A vendedora observou ali também a oportunidade de incentivar as mulheres a falar mais abertamente sobre o corpo.

"Acontece de mulher reclamar, justificando que não compra porque gosta de pênis, e outras ainda pedem para o companheiro escolher qual vulva se parece mais com a dela. E aí eu falo: 'Não, mana, é você quem tem de saber qual é a xoxota mais parecida com a sua. Se olhe no espelho!'".

Eu falo que é meu feminismo festivo, porque converso muito sério sobre sexualidade e tabus com as mulheres. É uma responsa, mas tenho muito orgulho. Faço por elas.

Camila Souza, criadora e vendedora de acessórios

Camila Gomes Barboza de Souza se inspira em vulvas para vender joias e adereços - Zô Guimarães/UOL - Zô Guimarães/UOL
A engenheira Debora Valadares (de preto) achou corajosa e revolucionária a atitude de Camila
Imagem: Zô Guimarães/UOL

O samba que elas querem

Duas semanas após encontrar Camila no Cardosão, Universa a acompanhou na volta da também tradicional roda de rua da Banca do André, na Cinelândia. Era Dia Nacional do Samba (2), e apresentação de uma banda só de mulheres, o Samba que Elas Querem. Noite perfeita para Camila rodopiar com suas vulvas coloridas e falar sobre o tema.

A engenheira Debora Valadares, 26 anos, achou corajosa e revolucionária a atitude de Camila.

"Ver uma mulher falando tão abertamente sobre vagina é algo natural, forte e potente. Faz eu sentir que não estou sozinha. Sinto admiração e isso me fortalece, me instiga a querer ter cada vez mais conhecimento sobre tudo que envolva esse assunto. Me sinto inspirada por mulheres como a Camila", diz Debora, enquanto compra um brinco.
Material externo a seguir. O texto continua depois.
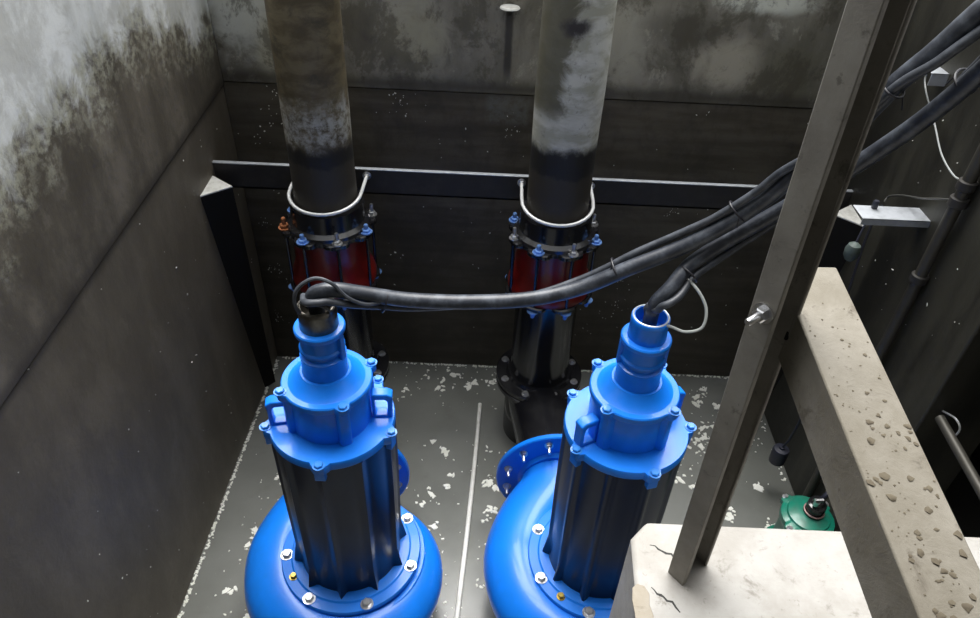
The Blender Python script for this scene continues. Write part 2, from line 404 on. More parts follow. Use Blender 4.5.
# crumbling edge patch and two jagged cracks in the top of the block
vs = [(.408, 1.0), (.422, 1.012), (.440, 1.006), (.450, .985), (.446, .955), (.452, .925), (.444, .89), (.450, .84), (.430, .80), (.404, .82), (.402, .88), (.405, .93), (.403, .965)]
bm = bmesh.new(); prism(bm, vs, 1.597, 1.6025)
m_ = obj('crumbled_edge', bm, M['mortar'], blk, 30, .0015); m_['label'] = 'brownish crumbled edge'
for cp in ([(.473, 1.129), (.487, 1.127), (.494, 1.117), (.501, 1.113), (.514, 1.105), (.528, 1.104), (.533, 1.092), (.531, 1.07), (.535, 1.051), (.536, 1.030)],
           [(.458, 1.004), (.464, .997), (.470, .986), (.479, .983), (.485, .979), (.493, .968), (.506, .966), (.512, .952), (.521, .938)]):
    bm = bmesh.new(); L = []
    for i, (x_, y_) in enumerate(cp):
        w_ = .0008+.0022*math.sin(PI*(i+.3)/len(cp))*(.6+.8*rnd.random()); L.append([bm.verts.new((x_-w_*.7, y_-w_, 1.6003)), bm.verts.new((x_+w_*.7, y_+w_, 1.6003)), bm.verts.new((x_, y_, 1.5985))])
    for a, b in zip(L, L[1:]):
        bm.faces.new((a[0], a[1], b[1], b[0])); bm.faces.new((a[1], a[2], b[2], b[1])); bm.faces.new((a[2], a[0], b[0], b[2]))
    c_ = obj('crack', bm, M['dark'], blk, 0); c_['label'] = 'dark jagged crack'
# dirty steel post: channel section turned 40 degrees
post = thing('steel_post', 'tall weathered galvanised steel post standing on the pale concrete beam', 'post', (.54, 1.01, 1.60))
e1 = Vector((-.032, .040)); e2 = Vector((.080, .066))
bm = bmesh.new()
t1, t2 = e1.normalized()*.006, e2.normalized()*.006
prism(bm, [tuple(q) for q in (Vector((0, 0)), e2*.16, e2*.16+t1, t2+t1, t2+e1-t1, e2-t2+e1-t1, e2-t2+t1, e2*.90+t1, e2*.90, e2, e1+e2, e1)], 0, 2.1)
obj('shaft', bm, M['post'], post, 30, .004)
# hex bolt and bent washer on the pale face, level with the brace
nf = Vector((-e1.y, e1.x)).normalized();  nf = nf if nf.dot(e2) < 0 else -nf
bl = bpy.data.objects.new('bolt', BM['stud']); C.objects.link(bl); bl.parent = post
pz = 2.50-1.6
bl.location = (e1.x*.45, e1.y*.45, pz); bl.rotation_euler = Vector((nf.x, nf.y, 0)).to_track_quat('Z', 'Y').to_euler(); bl.scale = (.8, .8, .8)
bl['label'] = 'bright hex bolt through the post'; post.rotation_euler = (0, -.0207, 0)

# brace: mud-caked box section coming off the post towards the viewer
V = Vector((-.054, .982, .180)).normalized(); W = Vector((.998, .055, 0)).normalized(); U = W.cross(V).normalized()
A = Vector((.592, 1.10, 2.471)); hw, hh = .121, .122
bra = thing('steel_brace', 'broad mud-caked steel box brace running off the post towards the viewer', 'brace', A)
bm = bmesh.new()
def ring(t): return [V*t, V*t+W*hw, V*t+W*hw-U*hh, V*t-U*hh]
bm = bmesh.new(); hull(bm, ring(-1.5), ring(.10)); ob = obj('box_section', bm, M['brace'], bra, 30, .004)
bm = bmesh.new()
lathe(bm, [(.0105, -.002), (.0105, .0012), (.0085, .0016)], 20)
ho = obj('bolt_hole', bm, M['darksteel'], bra, 30, 0, -V*.03-U*.062-W*.0005); ho.rotation_euler = (-W).to_track_quat('Z', 'Y').to_euler()
ho['label'] = 'dark round bolt hole in the side of the brace'
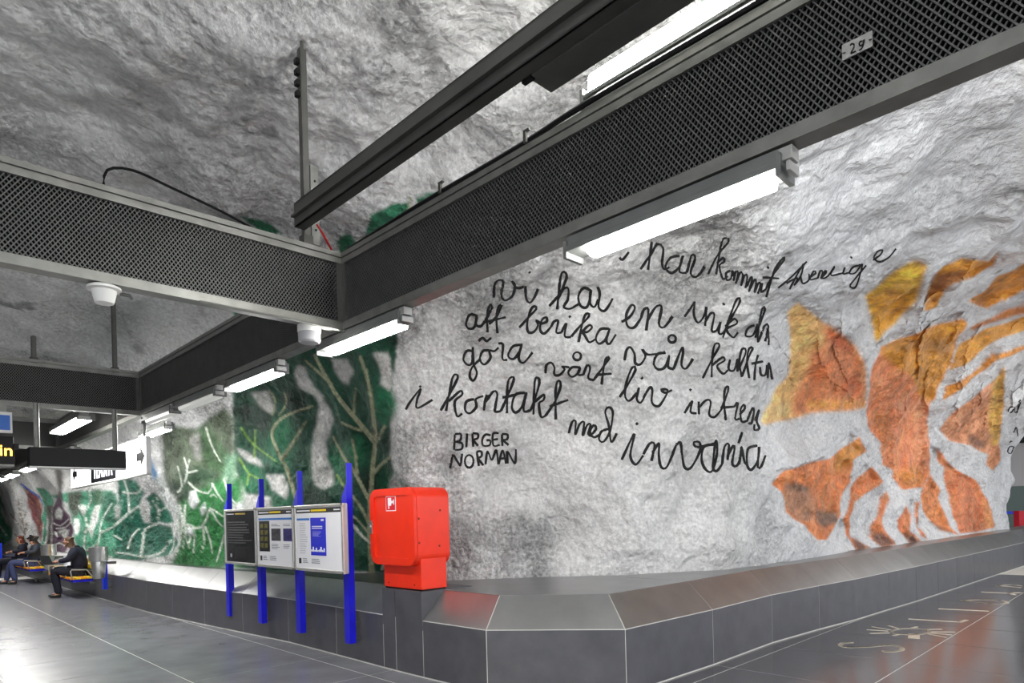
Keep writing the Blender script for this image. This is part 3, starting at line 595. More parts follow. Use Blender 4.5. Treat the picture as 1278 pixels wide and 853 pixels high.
# platform tiles: 1.31 m across, 1.22 m along
qs = [3.58-1.31*i for i in range(0, 5)]
def floor_tile(p0, p1, q0, q1, material):
    return slab(floor, 'floor_tile', [PQ(p0, q0), PQ(p0, q1), PQ(p1, q1), PQ(p1, q0)][::-1] if (U1.cross(U2)).z > 0 else [PQ(p0, q0), PQ(p0, q1), PQ(p1, q1), PQ(p1, q0)], .014, material, .0055)
for k in range(2, 26):
    p0 = 8.13+1.17*(k-5); p1 = p0+1.17
    if p0 > 24: break
    for i in range(4):
        if p0 < 4.6 and i > 2: continue
        floor_tile(p0, p1, qs[i+1], qs[i], mFloor)
    if p0 > 4.0: floor_tile(p0, p1, 3.58, 3.95, mFloor)
rest = MB(); 
for i in range(4):
    for k in range(14): rest.box(25.7+1.17*k, 25.7+1.17*k+1.16, qs[i+1]+.005, qs[i]-.005, -.012, 0)
rest.box(25.7, 42, 3.59, 4.0, -.012, 0); rest.box(3.6, 42, -8, qs[4]-.005, -.012, 0)
o = rest.build('far_floor_tiles', mFloor, floor); o['kind'] = 'stuff'
# passage tiles follow the bench on the right
e0 = at_z(860, 852.6, 0); e1 = at_z(1278, 718, 0); k0 = at_z(1097, 852.6, 0)
for i, q0 in enumerate([-.2, 1.3, 2.9]):
    pass
prow = [4.62, 3.17, 1.95, .73, -.49, -1.71, -2.93]
for j in range(len(prow)-1):
    for k in range(0, 12):
        qa = 2.35+1.26*k-(.0)
        if j == 0: continue
        floor_tile(prow[j+1], prow[j], qa, qa+1.26, mFloorD)
for k in range(0, 12): 
    qa = 4.87+1.26*k; floor_tile(3.17, 3.62, qa, qa+1.26, mFloorD)
rest = MB(); rest.box(-2.93, 3.62, 20.1, 44, -.012, 0); rest.box(-9, 3.6, -8, 2.34, -.012, 0); rest.box(-9, -2.94, 2.34, 44, -.012, 0)
rest.build('plain_floor_slab', mFloorD, floor)
# inlaid letters
G = lambda *p: zp((860, 640), 3.057, p)
def inlay(strokes, wd=.035, label=None):
    mb = MB()
    for s in strokes:
        pts = [at_z(x, y, .0) for x, y in (catmull(G(*s), 2.5) if len(s) > 2 else G(*s))]
        for a, b in zip(pts[:-1], pts[1:]):
            d = (b-a); 
            if d.length < 1e-4: continue
            n = Vector((-d.y, d.x, 0)).normalized()*wd/2; e = d.normalized()*wd*.2; a2 = a-e; b2 = b+e
            mb.prism([a2-n, b2-n, b2+n, a2+n], [v+Vector((0, 0, .003)) for v in (a2-n, b2-n, b2+n, a2+n)])
    o = mb.build('inlaid_letter', mInlay, floor); o['label'] = label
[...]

Quanto mais pessoas passarem a ver a vulva, a vagina, como algo natural, mais rápido a gente vai chegar numa sociedade que nos respeita como devemos ser respeitadas. E queria dar força para o trabalho dela. Não é todo mundo que tem coragem de sair na rua vendendo vulvas.

Debora Valadares, engenheira

O vendedor Fellipe Moura, 33 anos, endossa e até escolheu uma pepeca verde para dar de presente para um amigo.
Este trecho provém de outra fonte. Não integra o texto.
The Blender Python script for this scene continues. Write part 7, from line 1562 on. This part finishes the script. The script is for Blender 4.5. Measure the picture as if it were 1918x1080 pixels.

"Eu vim de uma geração machista, faço piada errada e peço perdão. E vamos aprendendo ao falar sobre isso abertamente", ele afirma.

Camila Gomes Barboza de Souza se inspira em vulvas para vender joias e adereços -  Zô Guimarães/UOL -  Zô Guimarães/UOL
O vendedor Fellipe Moura comprou um brinco para um amigo
Imagem: Zô Guimarães/UOL

'Aceitei minha vulva após os 30'

Por 10 anos, a vendedora teve um único relacionamento, e se viu solteira aos 31. Inexperiente, em suas palavras, diz que só começou a se olhar com profundidade depois do término. E prestou atenção na sua vulva. "Achava que tinha alguma coisa errada, que era anatomicamente esquisita", ela explica.

"Eu transava com muitas caras e quase nunca gozava. Só comecei a me masturbar depois dos 30. Ficava constrangida de abordar esses assuntos com as amigas, porque achava que todo mundo gozava sempre. Foi quando tive coragem de conversar sobre isso com uma amiga, que é psicóloga, e foi ela quem me incentivou a conhecer meu corpo."

Certa da importância de falar mais sobre essas questões, e percebendo que estava provocando as mulheres com sua arte, criou o Projeto Xoxotista, que a princípio aconteceria apenas no Carnaval, mas hoje ela divide seu tempo entre as joias que já confeccionava e os brincos em forma de vaginas.

Camila Gomes Barboza de Souza se inspira em vulvas para vender joias e adereços -  Zô Guimarães/UOL -  Zô Guimarães/UOL
Cada brinco que Camila produz tem um nome
Imagem: Zô Guimarães/UOL

Os brincos e colares vão de R$ 20 a R$ 100, e os do Projeto Xoxotista estão entre R$ 5 e 20. Quem quiser, pode também encomendar algum acessório, como coroa e ombreira, por até R$ 60. Mas tem que ser antes do Carnaval, porque se realmente o Rio de Janeiro confirmar as festividades, por conta da nova variante do coronavírus, Camila não pensa em colocar as xoxotas na rua.

"Estou me preparando psicologicamente para fugir do Carnaval. Sou apaixonada, mas não sei se terei coragem de curtir. Ainda estamos numa situação muito delicada e acho perigoso fazer."